#### Exercise task:
Please output the lines shown below exactly as they appear.

____

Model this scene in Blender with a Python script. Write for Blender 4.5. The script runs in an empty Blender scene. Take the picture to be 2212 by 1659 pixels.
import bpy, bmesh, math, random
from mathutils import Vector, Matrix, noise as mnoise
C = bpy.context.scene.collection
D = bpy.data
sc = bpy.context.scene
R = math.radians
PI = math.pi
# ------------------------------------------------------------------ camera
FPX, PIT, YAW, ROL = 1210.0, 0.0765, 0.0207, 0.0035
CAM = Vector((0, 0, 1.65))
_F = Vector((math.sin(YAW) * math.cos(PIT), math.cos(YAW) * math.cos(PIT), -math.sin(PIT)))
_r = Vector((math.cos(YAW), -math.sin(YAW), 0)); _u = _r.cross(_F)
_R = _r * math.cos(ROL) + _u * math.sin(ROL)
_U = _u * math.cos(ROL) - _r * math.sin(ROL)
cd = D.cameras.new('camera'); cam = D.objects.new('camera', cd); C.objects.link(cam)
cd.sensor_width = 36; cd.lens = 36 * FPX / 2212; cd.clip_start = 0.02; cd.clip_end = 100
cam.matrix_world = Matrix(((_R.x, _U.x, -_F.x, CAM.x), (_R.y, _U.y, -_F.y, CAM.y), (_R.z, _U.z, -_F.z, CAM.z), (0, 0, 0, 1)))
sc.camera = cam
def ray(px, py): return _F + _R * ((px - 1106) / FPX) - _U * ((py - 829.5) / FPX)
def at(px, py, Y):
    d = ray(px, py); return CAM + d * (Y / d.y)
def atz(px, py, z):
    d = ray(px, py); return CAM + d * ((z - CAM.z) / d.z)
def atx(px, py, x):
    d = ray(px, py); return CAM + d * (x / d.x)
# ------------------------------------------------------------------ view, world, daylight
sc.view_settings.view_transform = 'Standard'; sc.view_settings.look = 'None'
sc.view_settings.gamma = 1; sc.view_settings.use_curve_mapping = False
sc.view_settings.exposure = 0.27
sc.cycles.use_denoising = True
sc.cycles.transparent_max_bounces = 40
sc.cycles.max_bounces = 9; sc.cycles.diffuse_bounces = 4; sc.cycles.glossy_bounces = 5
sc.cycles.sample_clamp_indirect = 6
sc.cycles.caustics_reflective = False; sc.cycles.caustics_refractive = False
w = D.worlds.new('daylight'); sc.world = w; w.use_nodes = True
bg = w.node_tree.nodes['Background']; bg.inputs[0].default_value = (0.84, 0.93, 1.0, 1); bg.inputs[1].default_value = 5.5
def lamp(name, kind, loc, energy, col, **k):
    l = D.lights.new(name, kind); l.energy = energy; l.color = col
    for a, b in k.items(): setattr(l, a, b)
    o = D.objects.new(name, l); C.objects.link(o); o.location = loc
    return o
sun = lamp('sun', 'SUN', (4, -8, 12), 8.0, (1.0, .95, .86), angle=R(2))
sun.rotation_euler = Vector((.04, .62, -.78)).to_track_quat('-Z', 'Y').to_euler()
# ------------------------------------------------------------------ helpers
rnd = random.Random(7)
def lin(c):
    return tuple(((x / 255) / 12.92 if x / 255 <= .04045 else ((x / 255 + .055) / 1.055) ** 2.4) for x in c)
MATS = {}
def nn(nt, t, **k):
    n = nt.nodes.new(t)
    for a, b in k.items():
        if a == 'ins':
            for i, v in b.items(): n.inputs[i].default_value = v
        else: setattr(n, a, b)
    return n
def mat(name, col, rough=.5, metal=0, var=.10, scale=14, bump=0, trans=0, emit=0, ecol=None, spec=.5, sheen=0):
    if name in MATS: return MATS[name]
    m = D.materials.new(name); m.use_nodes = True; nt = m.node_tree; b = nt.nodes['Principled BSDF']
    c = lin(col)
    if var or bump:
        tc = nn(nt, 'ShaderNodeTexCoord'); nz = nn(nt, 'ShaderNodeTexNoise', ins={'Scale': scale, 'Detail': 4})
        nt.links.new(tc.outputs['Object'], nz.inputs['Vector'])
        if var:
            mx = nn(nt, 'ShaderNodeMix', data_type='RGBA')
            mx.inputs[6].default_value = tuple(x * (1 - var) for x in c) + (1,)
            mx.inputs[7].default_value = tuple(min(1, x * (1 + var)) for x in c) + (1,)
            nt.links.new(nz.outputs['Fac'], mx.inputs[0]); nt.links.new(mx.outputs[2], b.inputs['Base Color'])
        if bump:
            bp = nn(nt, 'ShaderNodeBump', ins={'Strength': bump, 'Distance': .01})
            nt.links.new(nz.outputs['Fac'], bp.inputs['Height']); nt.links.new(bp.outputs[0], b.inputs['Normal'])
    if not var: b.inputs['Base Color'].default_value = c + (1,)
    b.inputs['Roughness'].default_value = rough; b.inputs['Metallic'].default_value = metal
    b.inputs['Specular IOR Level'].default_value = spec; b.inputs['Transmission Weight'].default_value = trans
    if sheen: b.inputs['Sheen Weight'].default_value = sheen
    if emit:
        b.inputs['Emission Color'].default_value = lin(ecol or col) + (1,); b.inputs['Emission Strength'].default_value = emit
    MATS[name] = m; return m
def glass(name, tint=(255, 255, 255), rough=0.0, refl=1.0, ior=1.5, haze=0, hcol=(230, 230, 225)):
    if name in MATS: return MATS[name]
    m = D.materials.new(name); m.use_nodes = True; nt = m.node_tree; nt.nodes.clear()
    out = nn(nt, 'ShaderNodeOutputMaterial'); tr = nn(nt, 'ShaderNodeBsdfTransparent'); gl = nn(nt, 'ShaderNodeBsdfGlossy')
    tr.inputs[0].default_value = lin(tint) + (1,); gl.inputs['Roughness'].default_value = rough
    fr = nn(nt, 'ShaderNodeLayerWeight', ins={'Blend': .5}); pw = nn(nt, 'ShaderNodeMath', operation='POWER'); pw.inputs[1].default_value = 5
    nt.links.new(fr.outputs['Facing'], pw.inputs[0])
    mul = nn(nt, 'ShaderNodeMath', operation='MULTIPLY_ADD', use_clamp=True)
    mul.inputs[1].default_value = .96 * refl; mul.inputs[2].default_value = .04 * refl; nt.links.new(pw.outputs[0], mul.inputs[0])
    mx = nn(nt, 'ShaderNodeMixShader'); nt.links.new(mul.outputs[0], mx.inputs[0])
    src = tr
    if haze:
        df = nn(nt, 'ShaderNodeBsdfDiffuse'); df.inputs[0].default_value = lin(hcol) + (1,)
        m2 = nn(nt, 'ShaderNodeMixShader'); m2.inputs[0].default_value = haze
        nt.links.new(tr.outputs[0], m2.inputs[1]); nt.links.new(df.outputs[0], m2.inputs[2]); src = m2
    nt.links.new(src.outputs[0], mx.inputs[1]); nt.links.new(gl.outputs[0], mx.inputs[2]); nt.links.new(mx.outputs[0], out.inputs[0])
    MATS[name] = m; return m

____

#### Answer to the exercise:
Model this scene in Blender with a Python script. Write for Blender 4.5. The script runs in an empty Blender scene. Take the picture to be 2212 by 1659 pixels.
import bpy, bmesh, math, random
from mathutils import Vector, Matrix, noise as mnoise
C = bpy.context.scene.collection
D = bpy.data
sc = bpy.context.scene
R = math.radians
PI = math.pi
# ------------------------------------------------------------------ camera
FPX, PIT, YAW, ROL = 1210.0, 0.0765, 0.0207, 0.0035
CAM = Vector((0, 0, 1.65))
_F = Vector((math.sin(YAW) * math.cos(PIT), math.cos(YAW) * math.cos(PIT), -math.sin(PIT)))
_r = Vector((math.cos(YAW), -math.sin(YAW), 0)); _u = _r.cross(_F)
_R = _r * math.cos(ROL) + _u * math.sin(ROL)
_U = _u * math.cos(ROL) - _r * math.sin(ROL)
cd = D.cameras.new('camera'); cam = D.objects.new('camera', cd); C.objects.link(cam)
cd.sensor_width = 36; cd.lens = 36 * FPX / 2212; cd.clip_start = 0.02; cd.clip_end = 100
cam.matrix_world = Matrix(((_R.x, _U.x, -_F.x, CAM.x), (_R.y, _U.y, -_F.y, CAM.y), (_R.z, _U.z, -_F.z, CAM.z), (0, 0, 0, 1)))
sc.camera = cam
def ray(px, py): return _F + _R * ((px - 1106) / FPX) - _U * ((py - 829.5) / FPX)
def at(px, py, Y):
    d = ray(px, py); return CAM + d * (Y / d.y)
def atz(px, py, z):
    d = ray(px, py); return CAM + d * ((z - CAM.z) / d.z)
def atx(px, py, x):
    d = ray(px, py); return CAM + d * (x / d.x)
# ------------------------------------------------------------------ view, world, daylight
sc.view_settings.view_transform = 'Standard'; sc.view_settings.look = 'None'
sc.view_settings.gamma = 1; sc.view_settings.use_curve_mapping = False
sc.view_settings.exposure = 0.27
sc.cycles.use_denoising = True
sc.cycles.transparent_max_bounces = 40
sc.cycles.max_bounces = 9; sc.cycles.diffuse_bounces = 4; sc.cycles.glossy_bounces = 5
sc.cycles.sample_clamp_indirect = 6
sc.cycles.caustics_reflective = False; sc.cycles.caustics_refractive = False
w = D.worlds.new('daylight'); sc.world = w; w.use_nodes = True
bg = w.node_tree.nodes['Background']; bg.inputs[0].default_value = (0.84, 0.93, 1.0, 1); bg.inputs[1].default_value = 5.5
def lamp(name, kind, loc, energy, col, **k):
    l = D.lights.new(name, kind); l.energy = energy; l.color = col
    for a, b in k.items(): setattr(l, a, b)
    o = D.objects.new(name, l); C.objects.link(o); o.location = loc
    return o
sun = lamp('sun', 'SUN', (4, -8, 12), 8.0, (1.0, .95, .86), angle=R(2))
sun.rotation_euler = Vector((.04, .62, -.78)).to_track_quat('-Z', 'Y').to_euler()
# ------------------------------------------------------------------ helpers
rnd = random.Random(7)
def lin(c):
    return tuple(((x / 255) / 12.92 if x / 255 <= .04045 else ((x / 255 + .055) / 1.055) ** 2.4) for x in c)
MATS = {}
def nn(nt, t, **k):
    n = nt.nodes.new(t)
    for a, b in k.items():
        if a == 'ins':
            for i, v in b.items(): n.inputs[i].default_value = v
        else: setattr(n, a, b)
    return n
def mat(name, col, rough=.5, metal=0, var=.10, scale=14, bump=0, trans=0, emit=0, ecol=None, spec=.5, sheen=0):
    if name in MATS: return MATS[name]
    m = D.materials.new(name); m.use_nodes = True; nt = m.node_tree; b = nt.nodes['Principled BSDF']
    c = lin(col)
    if var or bump:
        tc = nn(nt, 'ShaderNodeTexCoord'); nz = nn(nt, 'ShaderNodeTexNoise', ins={'Scale': scale, 'Detail': 4})
        nt.links.new(tc.outputs['Object'], nz.inputs['Vector'])
        if var:
            mx = nn(nt, 'ShaderNodeMix', data_type='RGBA')
            mx.inputs[6].default_value = tuple(x * (1 - var) for x in c) + (1,)
            mx.inputs[7].default_value = tuple(min(1, x * (1 + var)) for x in c) + (1,)
            nt.links.new(nz.outputs['Fac'], mx.inputs[0]); nt.links.new(mx.outputs[2], b.inputs['Base Color'])
        if bump:
            bp = nn(nt, 'ShaderNodeBump', ins={'Strength': bump, 'Distance': .01})
            nt.links.new(nz.outputs['Fac'], bp.inputs['Height']); nt.links.new(bp.outputs[0], b.inputs['Normal'])
    if not var: b.inputs['Base Color'].default_value = c + (1,)
    b.inputs['Roughness'].default_value = rough; b.inputs['Metallic'].default_value = metal
    b.inputs['Specular IOR Level'].default_value = spec; b.inputs['Transmission Weight'].default_value = trans
    if sheen: b.inputs['Sheen Weight'].default_value = sheen
    if emit:
        b.inputs['Emission Color'].default_value = lin(ecol or col) + (1,); b.inputs['Emission Strength'].default_value = emit
    MATS[name] = m; return m
def glass(name, tint=(255, 255, 255), rough=0.0, refl=1.0, ior=1.5, haze=0, hcol=(230, 230, 225)):
    if name in MATS: return MATS[name]
    m = D.materials.new(name); m.use_nodes = True; nt = m.node_tree; nt.nodes.clear()
    out = nn(nt, 'ShaderNodeOutputMaterial'); tr = nn(nt, 'ShaderNodeBsdfTransparent'); gl = nn(nt, 'ShaderNodeBsdfGlossy')
    tr.inputs[0].default_value = lin(tint) + (1,); gl.inputs['Roughness'].default_value = rough
    fr = nn(nt, 'ShaderNodeLayerWeight', ins={'Blend': .5}); pw = nn(nt, 'ShaderNodeMath', operation='POWER'); pw.inputs[1].default_value = 5
    nt.links.new(fr.outputs['Facing'], pw.inputs[0])
    mul = nn(nt, 'ShaderNodeMath', operation='MULTIPLY_ADD', use_clamp=True)
    mul.inputs[1].default_value = .96 * refl; mul.inputs[2].default_value = .04 * refl; nt.links.new(pw.outputs[0], mul.inputs[0])
    mx = nn(nt, 'ShaderNodeMixShader'); nt.links.new(mul.outputs[0], mx.inputs[0])
    src = tr
    if haze:
        df = nn(nt, 'ShaderNodeBsdfDiffuse'); df.inputs[0].default_value = lin(hcol) + (1,)
        m2 = nn(nt, 'ShaderNodeMixShader'); m2.inputs[0].default_value = haze
        nt.links.new(tr.outputs[0], m2.inputs[1]); nt.links.new(df.outputs[0], m2.inputs[2]); src = m2
    nt.links.new(src.outputs[0], mx.inputs[1]); nt.links.new(gl.outputs[0], mx.inputs[2]); nt.links.new(mx.outputs[0], out.inputs[0])
    MATS[name] = m; return m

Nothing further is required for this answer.